I was not carried to the recruiting office in a rush of chums, nobody thinking, everybody half-plastered. I went alone… I was not simply swapping jobs…this was no escape to freedom… I was not so green. And I certainly did not see myself as a hero, whose true stature would be revealed by war… What is left then to supply a motive?

Nothing, I believe now, that was rational and conscious…. I went at a signal from the unknown… There came, out of the unclouded blue of that summer, a challenge that was almost like a conscription of the spirit, little to do really with King and Country and flag-waving and hip-hip-hurrah, a challenge to what we felt was our untested manhood.[1]

Well, fair enough. Priestley knew what he was about, and re recognized the spiritual/big time old fashioned gender constructed call as driving force behind his enlistment. A retrospective judgment, but not therefore necessarily untrue or renovated with unseemly thoroughness. And yet Priestly doesn’t earn the Brittain/Williamson/Sassoon Order of Merit For Definitely Not Whitewashing Youthful Pigheadedness and Folly, does he?

 

It’s been a while since we checked in on Peter Jackson, non-Hobbit-directing fictional alter-ego of Gilbert Frankau. This is heavy-handed stuff, with some good class-sneering from an author (yes, yes, it’s the character who will speak, not the author, but they are very close) who was often subjected to class snobbery and anti-Semitism in his own life. It’s also a rare look into the British business community at this time of the war. Later the question of profiteering will come at least a bit further to the fore, but it’s interesting to imagine how cynical businessmen might have dealt with September’s combination of panic, patriotic enthusiasm, and unleashed government spending.

It was a month and three days since the outbreak of war. Paris–thought Peter, as he sat alone in the back office at Lime Street–was practically safe. Still, it might easily be six months before the Cossacks got to Berlin. Meanwhile…

Meanwhile the business–Nirvana Cigarettes–is in trouble. In comes the detestable Hubert Rawlings, whom we know to be detestable because he is Jackson’s brother-in-law, because he is manifestly very detestable, and because he replaced a mobilized officer during the Bank Holiday Tennis Party.

Hubert Rawlings, publicity agent, had not been worried with any whispers of the ‘British spirit.’ The contemptible cry of ‘business as usual’ found in him an able propagandist. Government officials, eager to do anything except fight, had decided on a campaign of advertising, as wasteful to the country’s purse as it was degrading to its patriotism; for this campaign, Hubert Rawlings proved himself an invaluable henchman. Posters, leaflets…  one more revolting to decent folk than the other–spawned themselves in his lower-middle-class mind, spewed themselves over London and the provinces.
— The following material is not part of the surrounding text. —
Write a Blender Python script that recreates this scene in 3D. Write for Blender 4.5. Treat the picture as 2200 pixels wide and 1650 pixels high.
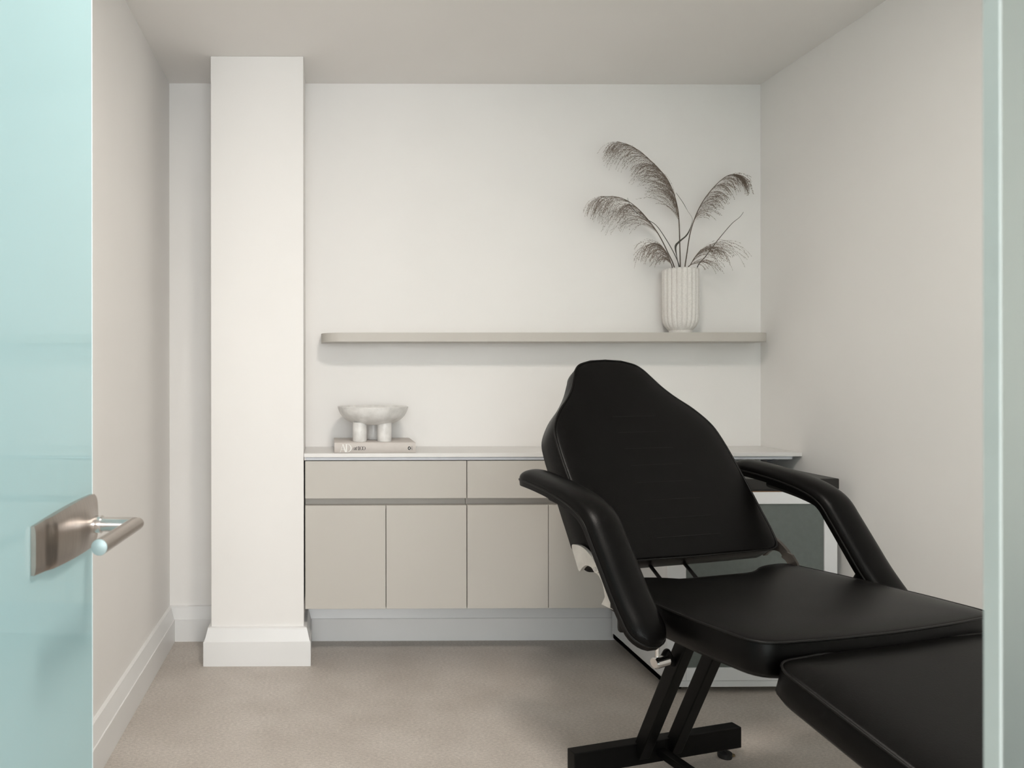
import bpy, bmesh, math, random
from mathutils import Vector, Matrix

for o in list(bpy.data.objects): bpy.data.objects.remove(o, do_unlink=True)
S = bpy.context.scene
COL = S.collection
PI = math.pi

# ------------------------------------------------------------------ camera
F_PX, CX, CY = 1600.0, 710.95, 808.48          # focal length and principal point in the 2200x1650 frame
YAW, ROLL, EYE = 0.0079, -0.0011, 1.135
fw = Vector((math.sin(YAW), math.cos(YAW), 0)); r0 = Vector((math.cos(YAW), -math.sin(YAW), 0)); u0 = Vector((0, 0, 1))
rt = r0 * math.cos(ROLL) + u0 * math.sin(ROLL); up = u0 * math.cos(ROLL) - r0 * math.sin(ROLL)
cam_data = bpy.data.cameras.new('camera'); cam = bpy.data.objects.new('camera', cam_data); COL.objects.link(cam)
cam_data.sensor_fit = 'HORIZONTAL'; cam_data.sensor_width = 36.0
cam_data.lens = F_PX / 2200 * 36
cam_data.shift_x = (1100 - CX) / 2200; cam_data.shift_y = (CY - 825) / 2200
cam_data.clip_start = 0.02
cam.matrix_world = Matrix(((rt.x, up.x, -fw.x, 0), (rt.y, up.y, -fw.y, 0), (rt.z, up.z, -fw.z, EYE), (0, 0, 0, 1)))
cam_data.dof.use_dof = True; cam_data.dof.focus_distance = 2.75; cam_data.dof.aperture_fstop = 9.0
S.camera = cam

# ------------------------------------------------------------------ light
S.view_settings.view_transform = 'Standard'; S.view_settings.look = 'None'
S.view_settings.gamma = 1.0; S.view_settings.use_curve_mapping = False
S.view_settings.exposure = 0.23
W = bpy.data.worlds.new('daylight'); S.world = W; W.use_nodes = True
W.node_tree.nodes['Background'].inputs[0].default_value = (0.80, 0.90, 1.0, 1)
W.node_tree.nodes['Background'].inputs[1].default_value = 1.0

def area_light(name, loc, rot, sx, sy, power, col, parent=None, spread=180):
    d = bpy.data.lights.new(name, 'AREA'); d.shape = 'RECTANGLE'; d.size = sx; d.size_y = sy
    d.energy = power; d.color = col; d.spread = math.radians(spread)
    o = bpy.data.objects.new(name, d); COL.objects.link(o); o.location = loc; o.rotation_euler = rot
    if parent: o.parent = parent
    return o
# daylight coming in through the hallway window behind the camera
area_light('window_daylight', (0.10, -2.72, 1.43), (PI / 2, 0, 0), 2.5, 1.56, 108, (0.97, 0.985, 1.0))

# ------------------------------------------------------------------ materials
def new_mat(name):
    m = bpy.data.materials.new(name); m.use_nodes = True
    return m, m.node_tree.nodes, m.node_tree.links, m.node_tree.nodes['Principled BSDF']
def mat(name, col, rough=0.5, metal=0.0, var=0.0, vscale=8.0, bump=0.0, bscale=60.0, spec=0.5, coat=0.0, stretch=None, col2=None, detail=6.0):
    m, N, L, b = new_mat(name)
    b.inputs['Base Color'].default_value = (*col, 1); b.inputs['Roughness'].default_value = rough
    b.inputs['Metallic'].default_value = metal; b.inputs['Specular IOR Level'].default_value = spec
    b.inputs['Coat Weight'].default_value = coat
    tc = N.new('ShaderNodeTexCoord'); vec = tc.outputs['Object']
    if stretch:
        mp = N.new('ShaderNodeMapping'); mp.inputs['Scale'].default_value = stretch
        L.new(vec, mp.inputs[0]); vec = mp.outputs[0]
    if var or col2:
        n = N.new('ShaderNodeTexNoise'); n.inputs['Scale'].default_value = vscale; n.inputs['Detail'].default_value = detail
        L.new(vec, n.inputs['Vector'])
        r = N.new('ShaderNodeValToRGB'); L.new(n.outputs['Fac'], r.inputs[0])
        c2 = col2 or tuple(c * (1 - var) for c in col); c1 = col if col2 else tuple(min(1, c * (1 + var)) for c in col)
        r.color_ramp.elements[0].position = .35; r.color_ramp.elements[1].position = .65
        r.color_ramp.elements[0].color = (*c2, 1); r.color_ramp.elements[1].color = (*c1, 1)
        L.new(r.outputs[0], b.inputs['Base Color'])
    if bump:
        n = N.new('ShaderNodeTexNoise'); n.inputs['Scale'].default_value = bscale; n.inputs['Detail'].default_value = 4
        L.new(vec, n.inputs['Vector'])
        bp = N.new('ShaderNodeBump'); bp.inputs['Strength'].default_value = bump; bp.inputs['Distance'].default_value = .002
        L.new(n.outputs['Fac'], bp.inputs['Height']); L.new(bp.outputs[0], b.inputs['Normal'])
    return m
def frosted(name, col, rough=0.06, back=0.5, thru=None, coat=.6, spec=.5):
    m, N, L, b = new_mat(name)
    b.inputs['Base Color'].default_value = (*col, 1); b.inputs['Roughness'].default_value = rough; b.inputs['IOR'].default_value = 1.52
    b.inputs['Coat Weight'].default_value = coat; b.inputs['Specular IOR Level'].default_value = spec; b.inputs['Coat Roughness'].default_value = .008
    t = N.new('ShaderNodeBsdfTranslucent'); t.inputs[0].default_value = (*(thru or col), 1)
    mx = N.new('ShaderNodeMixShader'); mx.inputs[0].default_value = back
    L.new(b.outputs[0], mx.inputs[1]); L.new(t.outputs[0], mx.inputs[2])
    L.new(mx.outputs[0], N['Material Output'].inputs[0])
    return m
def etched(name, col, front, rough=.5, diff=.3):
    """acid-etched glass: forward-scattering refraction plus a little diffuse haze"""
    m, N, L, b = new_mat(name)
    b.inputs['Base Color'].default_value = (*front, 1); b.inputs['Roughness'].default_value = .5; b.inputs['Specular IOR Level'].default_value = .15
    t = N.new('ShaderNodeBsdfRefraction'); t.inputs['Color'].default_value = (*col, 1); t.inputs['Roughness'].default_value = rough; t.inputs['IOR'].default_value = 1.45
    mx = N.new('ShaderNodeMixShader'); mx.inputs[0].default_value = 1 - diff
    L.new(b.outputs[0], mx.inputs[1]); L.new(t.outputs[0], mx.inputs[2]); L.new(mx.outputs[0], N['Material Output'].inputs[0])
    return m
def emit(name, col, st):
    m, N, L, b = new_mat(name)
    b.inputs['Base Color'].default_value = (*col, 1); b.inputs['Emission Color'].default_value = (*col, 1); b.inputs['Emission Strength'].default_value = st
    return m
def floor_mat():
    m, N, L, b = new_mat('beige_linoleum')
    tc = N.new('ShaderNodeTexCoord')
    def noise(sc, de, st=None):
        n = N.new('ShaderNodeTexNoise'); n.inputs['Scale'].default_value = sc; n.inputs['Detail'].default_value = de
        if st:
            mp = N.new('ShaderNodeMapping'); mp.inputs['Scale'].default_value = st; L.new(tc.outputs['Object'], mp.inputs[0]); L.new(mp.outputs[0], n.inputs['Vector'])
        else: L.new(tc.outputs['Object'], n.inputs['Vector'])
        return n
    n1 = noise(5, 8); n2 = noise(90, 6, (1, 2.2, 1)); n3 = noise(300, 3)
    def ramp(n, c1, c2, a=.35, z=.65):
        r = N.new('ShaderNodeValToRGB'); r.color_ramp.elements[0].position = a; r.color_ramp.elements[1].position = z
        r.color_ramp.elements[0].color = (*c1, 1); r.color_ramp.elements[1].color = (*c2, 1); L.new(n.outputs['Fac'], r.inputs[0]); return r
    r1 = ramp(n1, FLOOR[0], FLOOR[1]); r2 = ramp(n2, (.86, .86, .86), (1.1, 1.1, 1.1)); r3 = ramp(n3, (.9, .9, .9), (1.08, 1.08, 1.08))
    def mul(a, c):
        x = N.new('ShaderNodeMix'); x.data_type = 'RGBA'; x.blend_type = 'MULTIPLY'; x.inputs[0].default_value = 1
        L.new(a, x.inputs[6]); L.new(c, x.inputs[7]); return x.outputs[2]
    L.new(mul(mul(r1.outputs[0], r2.outputs[0]), r3.outputs[0]), b.inputs['Base Color'])
    b.inputs['Roughness'].default_value = .5; b.inputs['Specular IOR Level'].default_value = .35
    return m
FLOOR = ((.505, .455, .408), (.575, .525, .478))
M = dict(
    wall=mat('wall_paint', (.885, .866, .843), .75, var=.012, vscale=2, bump=.05, bscale=250, spec=.25),
    ceil=mat('ceiling_paint', (.89, .866, .838), .85, var=.01, vscale=2, spec=.2),
    skirt=mat('white_satin_trim', (.83, .825, .815), .35, var=.008, vscale=6, spec=.4),
    floor=floor_mat(),
    cab=mat('greige_lacquer', (.56, .53, .485), .42, var=.01, vscale=3, spec=.35),
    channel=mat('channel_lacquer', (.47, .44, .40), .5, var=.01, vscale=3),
    carcass=mat('dark_carcass', (.10, .09, .08), .7, var=.05),
    shelf=mat('shelf_lacquer', (.55, .52, .475), .45, var=.01, vscale=3, spec=.35),
    top=mat('white_worktop', (.80, .785, .765), .35, var=.012, vscale=9, spec=.4),
    rail=mat('anodised_rail', (.60, .62, .66), .45, metal=.0, var=.02, vscale=30),
    glass=frosted('aqua_frosted_glass', (.62, .84, .87), .012, .5, (.74, .90, .93), 1.0, .8),
    glass2=etched('pale_etched_glass', (.93, .965, .95), (.31, .365, .345), .5, .25),
    edge=mat('polished_glass_edge', (.86, .96, .98), .08, var=.02, vscale=20, spec=.8),
    steel=mat('brushed_steel', (.46, .41, .37), .30, metal=1.0, var=.06, vscale=40, stretch=(1, 12, 1)),
    satin=mat('satin_steel', (.60, .585, .57), .24, metal=1.0, var=.03, vscale=40),
    plate_shaded=mat('shaded_hinge_plate', (.10, .088, .078), .35, metal=.6, var=.06, vscale=40),  # same hinge metal, with shade and dark reflection put into the colour
    pane_edge=mat('ground_glass_edge', (.47, .53, .51), .4, var=.02, vscale=30, spec=.3),
    chrome=mat('chrome', (.75, .74, .73), .12, metal=1.0, var=.02, vscale=20),
    cap=mat('pale_steel_cap', (.36, .44, .44), .5, metal=.5, var=.02, vscale=40),
    leather=mat('black_leatherette', (.0022, .002, .0019), .36, var=.15, vscale=30, bump=.13, bscale=420, spec=.125),
    piping=mat('black_piping', (.006, .0056, .0053), .40, var=.1, vscale=60, spec=.18),
    thread=mat('black_thread', (.006, .006, .006), .7, var=.1, vscale=80),
    blackmetal=mat('black_powder_coat', (.004, .0038, .0036), .42, var=.15, vscale=50, spec=.15),
    plate=mat('satin_hinge_plate', (.70, .68, .64), .42, metal=.55, var=.06, vscale=40),
    rubber=mat('black_rubber', (.012, .012, .012), .7, var=.1, vscale=40),
    brass=mat('brass_disc', (.30, .22, .12), .4, metal=1, var=.1, vscale=50),
    cart=mat('white_enamel', (.78, .79, .80), .35, var=.01, vscale=5),
    cartglass=mat('grey_green_glass', (.13, .15, .142), .28, var=.05, vscale=60, bump=.08, bscale=300),
    cartblack=mat('black_tray', (.012, .011, .010), .42, var=.1, vscale=60),
    screen=mat('glossy_black_strip', (.012, .012, .014), .06, var=.05, vscale=20),
    bronze=mat('bronze_line', (.22, .12, .06), .35, metal=.6, var=.05, vscale=60),
    vase=mat('white_stoneware', (.80, .775, .74), .8, var=.05, vscale=160, bump=.7, bscale=420, spec=.25),
    straw=mat('dried_grass', (.25, .20, .16), .8, var=.25, vscale=90, spec=.2),
    stem=mat('dried_stem', (.13, .105, .085), .7, var=.2, vscale=60, spec=.2),
    leaf=mat('dried_leaf_blade', (.075, .072, .062), .6, var=.2, vscale=60, spec=.3),
    bowl=mat('marbled_white_ceramic', (.83, .815, .79), .32, col2=(.68, .665, .64), vscale=26, bump=.25, bscale=140, detail=10),
    book=mat('book_cloth', (.60, .555, .52), .6, var=.015, vscale=40),
    pages=mat('paper_pages', (.78, .76, .72), .8, var=.05, vscale=200, stretch=(1, 1, 40)),
    ink=mat('black_ink', (.012, .011, .011), .6, var=.05, vscale=80),
    white_ink=mat('white_ink', (.88, .87, .84), .6, var=.02, vscale=80),
    lamp_frame=mat('white_lamp_frame', (.85, .85, .85), .4, var=.01),
)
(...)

And to think, Peter Jackson had never even seen this: http://img3.wikia.nocookie.net/__cb20070108204019/uncyclopedia/images/c/ce/Kitchener.PNG

But anyway. Peter Jackson takes the meeting, and Hubert tries to cut him in on a deal, with four other men, to sneak in as middlemen and make a killing selling overcoats to the government.

“Overcoats?”

“Yes. For Kitchener’s Army… the coats work out, for cash, at fifteen shillings…. The War Office is paying twenty-five. That”–the voice became unctuous–“means a profit of….”

“Five thousand pounds,” snapped Peter. for a moment, old habits asserted themselves ; he was tempted. A thousand more for Nirvana ! Then all the emotions of four weeks blazed into cold flame. He got up from his chair, eyes black with rage ; controlled himself in time ; and said slowly:

“don’t slam the door as you go out, Rawlings.”

“But surely….” began the other,

“did you hear what I said?”

“Yes, but…”

“Damn your eyes! Will you get out of this office before I throw you out….”

Rawlings went.[2]

Well then. Peter Jackson may now view his business responsibilities in a new light. Kitchener aside, can he put a finger on the whole manhood/spirit/country/sacrifice thing? We shall shortly see.

References and Footnotes

  1. Priestley, Margin Released, 81-2.
  2. Frankau, Peter Jackson, Cigar Merchant, 60-61.